Bill setting stricter standard for deadly police force heads to California governor
California lawmakers have sent Gov. Gavin Newsom a measure setting new standards for when police can use deadly force. It would allow police to use deadly force only when it is "necessary" to defend against an imminent threat of death or serious injury to officers or bystanders.
The current standard lets officers open fire if they have "reasonable" fear they or others are in imminent danger, a threshold that makes it rare for officers to be charged following a shooting and rarer still for them to be convicted.
Senators approved the measure Monday on a 34-3 vote. It previously cleared the Assembly 67-0.
The legislation was prompted by public anger over killings by police, including the shooting of unarmed vandalism suspect Stephon Clark. Two Sacramento officers were cleared in the March 2018 death of the 22-year-old Clark, who was killed in his grandparents' backyard when police mistook a cellphone he was holding for a gun.
Supporters say the legislation, if signed, will impose some of the nation's most sweeping rules when combined with a related measure on officer training. The Democratic governor, who said in May the bill would "help restore community trust in our criminal justice system," is expected to sign the measure, reports the Sacramento Bee.
Families of those killed by police hailed the lawmakers' approval. Ciara Hamilton, whose cousin Diante Yarber was shot and killed by Barstow police, said she believes having such a law on the books could have saved Yarber's life.
The 26-year-old Yarber was killed when officers fired 30 rounds into the car he was driving in April 2018, sparking protests. San Bernardino County prosecutors last year declined to charge four officers who opened fire, saying they reasonably believed Yarber posed a potential deadly threat when he struck patrol cars and clipped one of the officers with the vehicle, reports the Los Angeles Times.
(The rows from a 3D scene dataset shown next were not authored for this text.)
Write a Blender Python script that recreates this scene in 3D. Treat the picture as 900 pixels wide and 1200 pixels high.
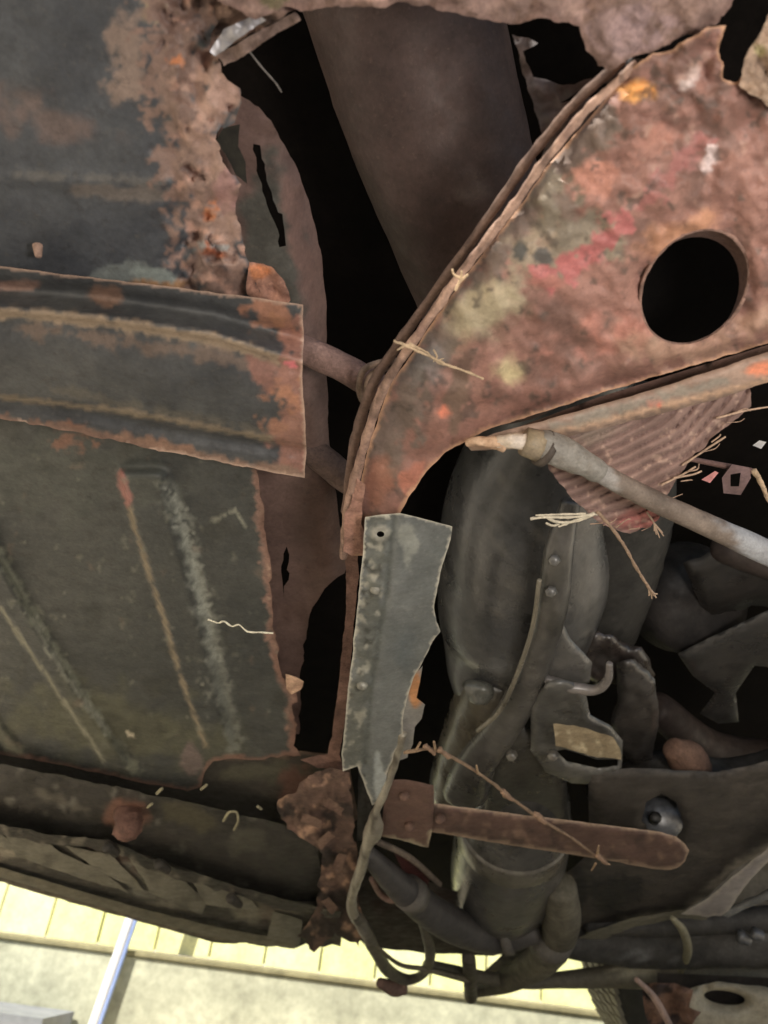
import bpy, math, random
import numpy as np
from mathutils import Vector, Matrix
from mathutils.geometry import delaunay_2d_cdt

# ------------------------------------------------------------------ camera, world, light, exposure
for o in list(bpy.data.objects):
    bpy.data.objects.remove(o)
scene = bpy.context.scene
COL = scene.collection
F = 906.0                                   # focal length in photo pixels (900 x 1200)
PITCH, ROLL = math.radians(30), math.radians(7.5)
CAM = Vector((0, 0, 0.40))
R0 = Vector((1, 0, 0)); U0 = Vector((0, -math.sin(PITCH), math.cos(PITCH))); FW = Vector((0, math.cos(PITCH), math.sin(PITCH)))
RC = R0 * math.cos(ROLL) + U0 * math.sin(ROLL)
UC = U0 * math.cos(ROLL) - R0 * math.sin(ROLL)
cd = bpy.data.cameras.new('camera'); cam = bpy.data.objects.new('camera', cd); COL.objects.link(cam)
m = Matrix((RC, UC, -FW)).transposed().to_4x4(); m.translation = CAM
cam.matrix_world = m
cd.sensor_fit = 'VERTICAL'; cd.sensor_height = 24; cd.lens = 24 * F / 1200
cd.clip_start = 0.02; cd.clip_end = 200
cd.dof.use_dof = True; cd.dof.focus_distance = 0.68; cd.dof.aperture_fstop = 5.0
scene.camera = cam

w = bpy.data.worlds.new('World'); scene.world = w; w.use_nodes = True
nt = w.node_tree
sky = nt.nodes.new('ShaderNodeTexSky'); sky.sky_type = 'NISHITA'; sky.sun_disc = False
SUN_EL, SUN_AZ = math.radians(48), math.radians(215)
sky.sun_elevation = SUN_EL; sky.sun_rotation = SUN_AZ
nt.links.new(sky.outputs[0], nt.nodes['Background'].inputs[0])
nt.nodes['Background'].inputs[1].default_value = 0.085
sd = bpy.data.lights.new('sun', 'SUN'); so = bpy.data.objects.new('sun', sd); COL.objects.link(so)
sd.energy = 5.0; sd.angle = math.radians(0.5); sd.color = (1.0, 0.95, 0.86)
sdir = Vector((math.sin(SUN_AZ) * math.cos(SUN_EL), math.cos(SUN_AZ) * math.cos(SUN_EL), math.sin(SUN_EL)))
so.rotation_euler = sdir.to_track_quat('Z', 'Y').to_euler()
ld = bpy.data.lights.new('inspection_lamp', 'AREA'); lo = bpy.data.objects.new('inspection_lamp', ld); COL.objects.link(lo)
ld.shape = 'DISK'; ld.size = 0.16; ld.energy = 2.3; ld.color = (1.0, 0.93, 0.86)   # hand held lamp beside the lens
lm = m.copy(); lm.translation = CAM + RC * .27 - UC * .02 - FW * .06; lo.matrix_world = lm
scene.view_settings.view_transform = 'Standard'; scene.view_settings.look = 'None'
scene.view_settings.exposure = 0.55
scene.view_settings.gamma = 1.0

# ------------------------------------------------------------------ helpers
rng = np.random.default_rng(7)
TAB = rng.random((64, 256, 256)).astype(np.float32) * 2 - 1

def vnoise(X, Y, seed):
    xi = np.floor(X).astype(int); yi = np.floor(Y).astype(int)
    fx = X - xi; fy = Y - yi
    fx = fx * fx * (3 - 2 * fx); fy = fy * fy * (3 - 2 * fy)
    T = TAB[seed % 64]
    a = T[xi & 255, yi & 255]; b = T[(xi + 1) & 255, yi & 255]
    c = T[xi & 255, (yi + 1) & 255]; d = T[(xi + 1) & 255, (yi + 1) & 255]
    return (a * (1 - fx) + b * fx) * (1 - fy) + (c * (1 - fx) + d * fx) * fy

def fbm(X, Y, s, seed=0, octv=4):
    X = np.asarray(X, float); Y = np.asarray(Y, float)
    r = 0; a = 1; t = 0
    for o in range(octv):
        c, sn = math.cos(o * 1.1 + seed), math.sin(o * 1.1 + seed)
        r = r + a * vnoise((X * c + Y * sn) / s * 2 ** o + 17.3 * o, (-X * sn + Y * c) / s * 2 ** o + 5.7 * seed, seed + o * 7)
        t += a; a *= 0.55
    return r / t * 1.6

def sst(a, b, x):
    t = np.clip((x - a) / (b - a), 0, 1)
    return t * t * (3 - 2 * t)

GAIN = 1.75
def C(r, g, b, k=1.0):                       # photo colour (sRGB 0-255) -> albedo
    out = []
    for v in (r, g, b):
        v = v / 255
        l = v / 12.92 if v <= 0.04045 else ((v + 0.055) / 1.055) ** 2.4
        out.append(min(0.85, l * GAIN * k))
    out = np.array(out); lum = out @ np.array((.25, .6, .15))
    return out * .84 + lum * .16

def terr(f, n=4):                            # stepped noise: layers of scale flaking off
    g_ = f * n; q = np.floor(g_)
    return (q + sst(.72, 1, g_ - q)) / n

def S0(X, Y):                                # depth of the underside surface along the view axis
    return 1.0 / np.maximum(2.38 - 0.001635 * np.asarray(Y, float), 0.12)

def P3(X, Y, D):
    X = np.asarray(X, float); Y = np.asarray(Y, float); D = np.asarray(D, float)
    u = (X - 450) / F * D; v = -(Y - 600) / F * D
    return (np.outer(u, RC) + np.outer(v, UC) + np.outer(D, FW)) + np.array(CAM)

def dseg(X, Y, pts):                          # distance to a polyline
    best = np.full(np.shape(X), 1e9)
    for (x0, y0), (x1, y1) in zip(pts[:-1], pts[1:]):
        dx, dy = x1 - x0, y1 - y0
        L = dx * dx + dy * dy + 1e-9
        t = np.clip(((X - x0) * dx + (Y - y0) * dy) / L, 0, 1)
        best = np.minimum(best, np.hypot(X - x0 - t * dx, Y - y0 - t * dy))
    return best

def inside(X, Y, pts):
    r = np.zeros(np.shape(X), bool)
    n = len(pts)
    for i in range(n):
        x0, y0 = pts[i]; x1, y1 = pts[(i + 1) % n]
        if y0 == y1: continue
        c = ((y0 > Y) != (y1 > Y)) & (X < (x1 - x0) * (Y - y0) / (y1 - y0) + x0)
        r ^= c
    return r

def yline(pts):                               # piecewise linear y(x)
    xs = [p[0] for p in pts]; ys = [p[1] for p in pts]
    return lambda X: np.interp(X, xs, ys)

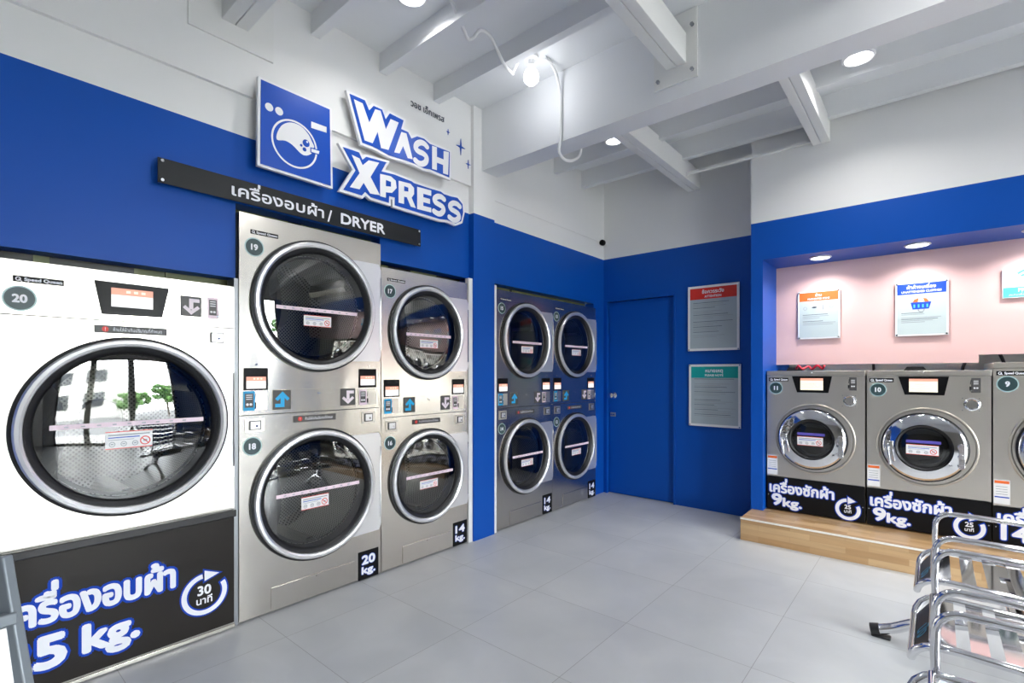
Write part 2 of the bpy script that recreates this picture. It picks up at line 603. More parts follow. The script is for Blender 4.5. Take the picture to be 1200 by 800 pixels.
# left wall with the machine openings: (y0, y1, underside of the wall)
m = MB()
openings = [(-2.3, 0.10, 0.0), (0.10, 1.022, 1.775), (1.022, 1.893, 2.160), (1.893, 2.70, 2.018)]
for y0, y1, z in openings:
    m.box(XW - 0.10, XW, y0, y1, z, BAND, 'blue_paint')
m.box(XW - 0.10, XW, -2.3, 2.70, BAND, 2.725, 'white_paint')
m.box(XW - 0.10, XW + 0.022, -2.3, 2.70, 2.725, DECK, 'white_paint')
m.box(XW - 0.10, XW, 2.94, 2.968, 0, BAND, 'blue_paint')
m.box(XW - 0.10, XW, 2.968, 4.536, 2.022, BAND, 'blue_paint')
m.box(XW - 0.10, XW, 4.536, YB, 0, BAND, 'blue_paint')
m.box(XW - 0.10, XW, 2.94, YB, BAND, 2.692, 'white_paint')
m.box(XW - 0.10, XW + 0.006, 2.94, YB, 2.692, DECK, 'white_paint')
put('wall_left', m, kind='structure')

# column between the two dryer bays, chamfered into the beam above
m = MB()
m.box(-2.95, -2.685, 2.702, 2.938, 0, BAND - 0.004, 'blue_paint')
m.box(-2.95, -2.685, 2.702, 2.938, BAND - 0.004, DECK - 0.002, 'white_paint')
put('pillar', m, kind='structure')

m = MB()
m.box(XW + .002, -2.697, 2.660, 2.701, 0, 2.012, 'white_paint'); m.box(XW + .002, -2.700, 2.940, 2.979, 0, 2.0, 'white_paint')
m.box(XW + .002, -2.712, 1.0065, 1.0265, 0, 1.77, 'grey_metal')
put('trim_5', m, kind='structure')

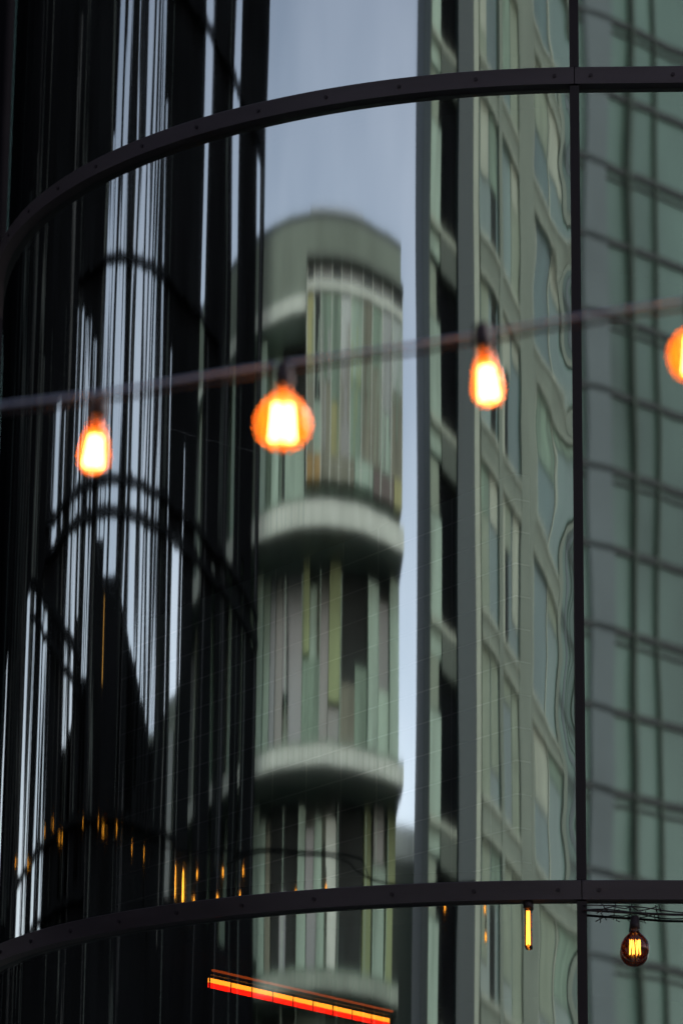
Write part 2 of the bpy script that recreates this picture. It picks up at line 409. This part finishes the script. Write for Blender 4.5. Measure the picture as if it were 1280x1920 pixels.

"Police officers should always do everything in their power to preserve life," Hamilton said in a statement released by the ACLU of Northern California. "I shouldn't have to fear for my life because police officers mistake my phone for a gun or shoot into a vehicle that I'm in because of the color of my skin."
Major state and local law enforcement organizations dropped their opposition to the bill following amendments in May. An amended version of the bill rolled back a provision to hold officers criminally liable if they did not meet the standard, reports the Sacramento Bee.
Amendments also strip out a specific requirement that officers try to de-escalate confrontations before using deadly force but allow the courts to consider officers' actions leading up to fatal shootings, said Peter Bibring, police practices director for the American Civil Liberties Union of California, which proposed the bill and negotiated the changes.
"The courts can still consider whether officers needlessly escalated a situation or failed to use de-escalation tactics that could have avoided a shooting," Bibring told the Associated Press in May.
Law enforcement organizations are backing a related Senate measure that would require that every officer be trained in ways to avoid opening fire.